§ What the task asks
Below are records; reproduce exactly the lines from the one that has "Reconstruct this image" through the one that has "S.camera = co", ends included, and nothing more.

····················

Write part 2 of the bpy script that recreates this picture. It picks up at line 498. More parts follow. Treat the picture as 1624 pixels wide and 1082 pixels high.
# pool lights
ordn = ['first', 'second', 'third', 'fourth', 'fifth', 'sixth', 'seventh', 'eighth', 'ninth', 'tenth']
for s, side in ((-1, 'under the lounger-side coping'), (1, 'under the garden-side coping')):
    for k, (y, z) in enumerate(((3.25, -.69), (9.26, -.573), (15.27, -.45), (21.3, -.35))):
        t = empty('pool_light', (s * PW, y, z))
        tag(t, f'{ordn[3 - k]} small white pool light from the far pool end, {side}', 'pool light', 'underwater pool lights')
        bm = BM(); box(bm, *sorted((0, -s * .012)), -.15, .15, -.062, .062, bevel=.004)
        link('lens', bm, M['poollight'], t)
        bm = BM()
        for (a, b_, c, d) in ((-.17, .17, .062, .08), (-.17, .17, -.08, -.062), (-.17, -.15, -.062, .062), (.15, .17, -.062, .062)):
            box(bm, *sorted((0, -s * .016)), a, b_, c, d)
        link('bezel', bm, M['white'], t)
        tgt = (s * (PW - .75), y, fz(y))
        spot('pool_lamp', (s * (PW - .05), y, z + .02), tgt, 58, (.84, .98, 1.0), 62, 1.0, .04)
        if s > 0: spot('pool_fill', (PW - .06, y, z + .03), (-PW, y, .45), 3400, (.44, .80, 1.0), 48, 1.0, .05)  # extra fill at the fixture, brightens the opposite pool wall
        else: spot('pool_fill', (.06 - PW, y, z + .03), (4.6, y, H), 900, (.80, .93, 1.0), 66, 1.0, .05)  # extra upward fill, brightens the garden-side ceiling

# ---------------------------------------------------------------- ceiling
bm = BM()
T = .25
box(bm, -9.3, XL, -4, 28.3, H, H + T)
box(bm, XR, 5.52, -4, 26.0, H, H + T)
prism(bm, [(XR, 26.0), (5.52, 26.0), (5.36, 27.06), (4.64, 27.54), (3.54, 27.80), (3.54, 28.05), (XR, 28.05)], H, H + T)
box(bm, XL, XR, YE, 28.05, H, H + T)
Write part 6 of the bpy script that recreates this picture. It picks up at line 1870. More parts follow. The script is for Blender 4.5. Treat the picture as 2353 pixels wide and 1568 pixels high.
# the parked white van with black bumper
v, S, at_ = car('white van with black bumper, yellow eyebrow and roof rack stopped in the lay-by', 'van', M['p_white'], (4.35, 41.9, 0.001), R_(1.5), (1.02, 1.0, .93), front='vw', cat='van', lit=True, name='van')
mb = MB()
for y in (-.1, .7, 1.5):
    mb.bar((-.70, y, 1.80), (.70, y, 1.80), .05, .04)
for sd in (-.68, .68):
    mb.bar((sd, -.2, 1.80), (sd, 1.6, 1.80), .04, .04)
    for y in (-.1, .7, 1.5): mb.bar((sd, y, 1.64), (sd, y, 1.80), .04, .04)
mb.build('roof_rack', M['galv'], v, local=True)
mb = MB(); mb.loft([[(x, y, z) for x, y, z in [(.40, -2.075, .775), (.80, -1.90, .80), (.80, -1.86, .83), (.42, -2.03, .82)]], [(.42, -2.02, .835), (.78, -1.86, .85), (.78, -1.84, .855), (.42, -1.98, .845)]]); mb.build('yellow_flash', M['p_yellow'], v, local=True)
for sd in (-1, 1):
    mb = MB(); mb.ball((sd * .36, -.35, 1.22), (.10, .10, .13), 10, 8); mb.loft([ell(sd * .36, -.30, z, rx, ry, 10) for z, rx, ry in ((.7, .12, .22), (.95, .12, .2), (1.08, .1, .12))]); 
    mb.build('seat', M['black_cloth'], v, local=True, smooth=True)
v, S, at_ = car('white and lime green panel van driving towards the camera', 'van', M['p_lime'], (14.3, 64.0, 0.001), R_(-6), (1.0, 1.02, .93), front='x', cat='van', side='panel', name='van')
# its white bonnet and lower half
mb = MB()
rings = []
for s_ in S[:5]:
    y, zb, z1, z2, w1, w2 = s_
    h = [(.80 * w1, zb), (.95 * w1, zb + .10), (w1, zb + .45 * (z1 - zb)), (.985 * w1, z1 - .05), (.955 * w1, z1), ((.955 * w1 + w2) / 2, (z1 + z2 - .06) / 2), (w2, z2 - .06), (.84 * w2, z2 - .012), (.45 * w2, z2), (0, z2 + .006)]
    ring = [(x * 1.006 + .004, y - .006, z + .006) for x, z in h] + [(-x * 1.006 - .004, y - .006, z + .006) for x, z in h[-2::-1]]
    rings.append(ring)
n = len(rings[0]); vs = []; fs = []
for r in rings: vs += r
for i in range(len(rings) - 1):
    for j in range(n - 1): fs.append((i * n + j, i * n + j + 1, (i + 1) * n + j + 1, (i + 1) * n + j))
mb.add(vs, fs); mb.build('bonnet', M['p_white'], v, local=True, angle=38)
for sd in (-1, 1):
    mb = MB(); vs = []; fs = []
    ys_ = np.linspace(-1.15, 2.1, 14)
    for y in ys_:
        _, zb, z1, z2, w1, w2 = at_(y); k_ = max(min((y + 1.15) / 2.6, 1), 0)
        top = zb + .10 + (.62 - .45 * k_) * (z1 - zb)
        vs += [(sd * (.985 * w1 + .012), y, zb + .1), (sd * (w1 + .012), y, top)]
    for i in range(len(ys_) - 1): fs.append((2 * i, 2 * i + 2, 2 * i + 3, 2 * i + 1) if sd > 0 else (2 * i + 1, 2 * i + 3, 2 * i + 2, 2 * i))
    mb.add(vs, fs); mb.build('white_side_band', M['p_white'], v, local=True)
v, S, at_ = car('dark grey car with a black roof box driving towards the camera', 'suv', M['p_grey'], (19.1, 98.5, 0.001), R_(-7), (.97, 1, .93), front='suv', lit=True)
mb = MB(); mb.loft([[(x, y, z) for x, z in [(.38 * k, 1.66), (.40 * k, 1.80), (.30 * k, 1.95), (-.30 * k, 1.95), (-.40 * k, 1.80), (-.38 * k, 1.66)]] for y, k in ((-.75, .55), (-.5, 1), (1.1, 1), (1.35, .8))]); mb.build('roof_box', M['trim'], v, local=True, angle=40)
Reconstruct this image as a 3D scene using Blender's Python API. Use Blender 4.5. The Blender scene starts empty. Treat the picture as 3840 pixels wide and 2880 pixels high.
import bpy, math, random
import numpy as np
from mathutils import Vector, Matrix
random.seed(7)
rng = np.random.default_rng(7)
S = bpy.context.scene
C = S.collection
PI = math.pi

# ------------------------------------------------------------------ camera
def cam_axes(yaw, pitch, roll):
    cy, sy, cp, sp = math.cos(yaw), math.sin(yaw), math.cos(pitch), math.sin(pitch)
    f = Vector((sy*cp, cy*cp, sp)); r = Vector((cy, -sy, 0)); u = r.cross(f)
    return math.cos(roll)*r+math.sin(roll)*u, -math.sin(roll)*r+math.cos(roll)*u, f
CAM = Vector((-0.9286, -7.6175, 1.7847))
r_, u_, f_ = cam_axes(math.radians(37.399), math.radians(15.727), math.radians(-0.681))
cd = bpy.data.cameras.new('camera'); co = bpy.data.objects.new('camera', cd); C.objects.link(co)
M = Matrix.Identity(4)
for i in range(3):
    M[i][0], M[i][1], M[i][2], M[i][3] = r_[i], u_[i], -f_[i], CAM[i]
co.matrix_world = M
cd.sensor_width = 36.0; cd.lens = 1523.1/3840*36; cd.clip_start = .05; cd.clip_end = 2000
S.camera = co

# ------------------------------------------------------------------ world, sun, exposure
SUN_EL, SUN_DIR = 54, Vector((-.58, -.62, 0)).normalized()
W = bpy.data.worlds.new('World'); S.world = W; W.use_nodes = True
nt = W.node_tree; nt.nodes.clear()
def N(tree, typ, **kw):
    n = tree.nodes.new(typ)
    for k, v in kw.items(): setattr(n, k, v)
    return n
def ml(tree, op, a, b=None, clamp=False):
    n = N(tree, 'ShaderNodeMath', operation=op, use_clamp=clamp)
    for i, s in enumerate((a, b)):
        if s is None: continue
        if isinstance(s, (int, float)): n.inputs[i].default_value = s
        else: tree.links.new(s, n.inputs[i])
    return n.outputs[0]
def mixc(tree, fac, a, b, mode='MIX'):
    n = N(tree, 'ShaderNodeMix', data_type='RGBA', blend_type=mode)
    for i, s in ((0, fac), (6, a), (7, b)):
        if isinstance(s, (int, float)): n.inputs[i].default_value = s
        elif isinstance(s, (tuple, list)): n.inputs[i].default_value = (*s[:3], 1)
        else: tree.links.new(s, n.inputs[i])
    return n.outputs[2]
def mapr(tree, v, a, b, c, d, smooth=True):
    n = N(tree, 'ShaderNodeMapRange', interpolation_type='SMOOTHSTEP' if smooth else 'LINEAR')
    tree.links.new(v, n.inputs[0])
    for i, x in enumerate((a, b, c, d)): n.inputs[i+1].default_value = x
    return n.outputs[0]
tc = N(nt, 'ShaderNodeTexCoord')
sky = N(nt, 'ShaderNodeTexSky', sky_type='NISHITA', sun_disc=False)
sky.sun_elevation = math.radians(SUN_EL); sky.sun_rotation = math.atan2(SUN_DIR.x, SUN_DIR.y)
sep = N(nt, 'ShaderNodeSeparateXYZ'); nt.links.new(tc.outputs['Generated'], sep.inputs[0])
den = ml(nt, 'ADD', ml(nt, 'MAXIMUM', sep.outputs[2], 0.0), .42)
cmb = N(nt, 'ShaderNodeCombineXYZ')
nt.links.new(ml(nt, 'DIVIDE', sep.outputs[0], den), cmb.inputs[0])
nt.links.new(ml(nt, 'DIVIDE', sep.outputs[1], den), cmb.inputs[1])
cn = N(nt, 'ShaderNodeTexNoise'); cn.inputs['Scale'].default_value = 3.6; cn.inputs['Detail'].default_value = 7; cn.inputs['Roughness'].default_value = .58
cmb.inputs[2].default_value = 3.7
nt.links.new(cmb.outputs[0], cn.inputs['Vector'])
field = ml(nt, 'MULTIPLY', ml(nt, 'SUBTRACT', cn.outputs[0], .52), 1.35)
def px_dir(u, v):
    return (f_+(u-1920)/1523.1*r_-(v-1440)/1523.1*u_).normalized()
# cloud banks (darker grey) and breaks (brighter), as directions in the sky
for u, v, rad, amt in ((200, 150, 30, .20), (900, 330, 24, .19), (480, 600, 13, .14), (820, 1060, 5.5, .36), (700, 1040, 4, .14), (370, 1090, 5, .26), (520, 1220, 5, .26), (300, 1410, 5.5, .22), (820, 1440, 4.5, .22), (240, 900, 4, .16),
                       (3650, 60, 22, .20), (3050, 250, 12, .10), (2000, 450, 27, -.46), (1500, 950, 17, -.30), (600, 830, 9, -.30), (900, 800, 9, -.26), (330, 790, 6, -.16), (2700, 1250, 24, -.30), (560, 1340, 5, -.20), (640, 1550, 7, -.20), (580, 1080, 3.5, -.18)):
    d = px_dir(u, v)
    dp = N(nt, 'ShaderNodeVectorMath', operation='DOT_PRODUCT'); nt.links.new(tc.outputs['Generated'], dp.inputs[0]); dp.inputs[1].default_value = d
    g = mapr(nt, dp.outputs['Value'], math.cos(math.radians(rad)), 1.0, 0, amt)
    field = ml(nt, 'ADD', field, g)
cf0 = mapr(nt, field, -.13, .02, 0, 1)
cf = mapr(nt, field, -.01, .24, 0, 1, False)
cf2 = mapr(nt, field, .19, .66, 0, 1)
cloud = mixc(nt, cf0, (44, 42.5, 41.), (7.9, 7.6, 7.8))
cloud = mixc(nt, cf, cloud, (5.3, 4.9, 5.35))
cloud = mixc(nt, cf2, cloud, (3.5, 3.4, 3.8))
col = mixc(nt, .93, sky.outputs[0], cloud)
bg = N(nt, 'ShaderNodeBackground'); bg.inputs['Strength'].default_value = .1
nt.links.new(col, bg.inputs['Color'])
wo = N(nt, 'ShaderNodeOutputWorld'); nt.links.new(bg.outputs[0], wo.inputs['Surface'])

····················

§ Exercise output
Reconstruct this image as a 3D scene using Blender's Python API. Use Blender 4.5. The Blender scene starts empty. Treat the picture as 3840 pixels wide and 2880 pixels high.
import bpy, math, random
import numpy as np
from mathutils import Vector, Matrix
random.seed(7)
rng = np.random.default_rng(7)
S = bpy.context.scene
C = S.collection
PI = math.pi

# ------------------------------------------------------------------ camera
def cam_axes(yaw, pitch, roll):
    cy, sy, cp, sp = math.cos(yaw), math.sin(yaw), math.cos(pitch), math.sin(pitch)
    f = Vector((sy*cp, cy*cp, sp)); r = Vector((cy, -sy, 0)); u = r.cross(f)
    return math.cos(roll)*r+math.sin(roll)*u, -math.sin(roll)*r+math.cos(roll)*u, f
CAM = Vector((-0.9286, -7.6175, 1.7847))
r_, u_, f_ = cam_axes(math.radians(37.399), math.radians(15.727), math.radians(-0.681))
cd = bpy.data.cameras.new('camera'); co = bpy.data.objects.new('camera', cd); C.objects.link(co)
M = Matrix.Identity(4)
for i in range(3):
    M[i][0], M[i][1], M[i][2], M[i][3] = r_[i], u_[i], -f_[i], CAM[i]
co.matrix_world = M
cd.sensor_width = 36.0; cd.lens = 1523.1/3840*36; cd.clip_start = .05; cd.clip_end = 2000
S.camera = co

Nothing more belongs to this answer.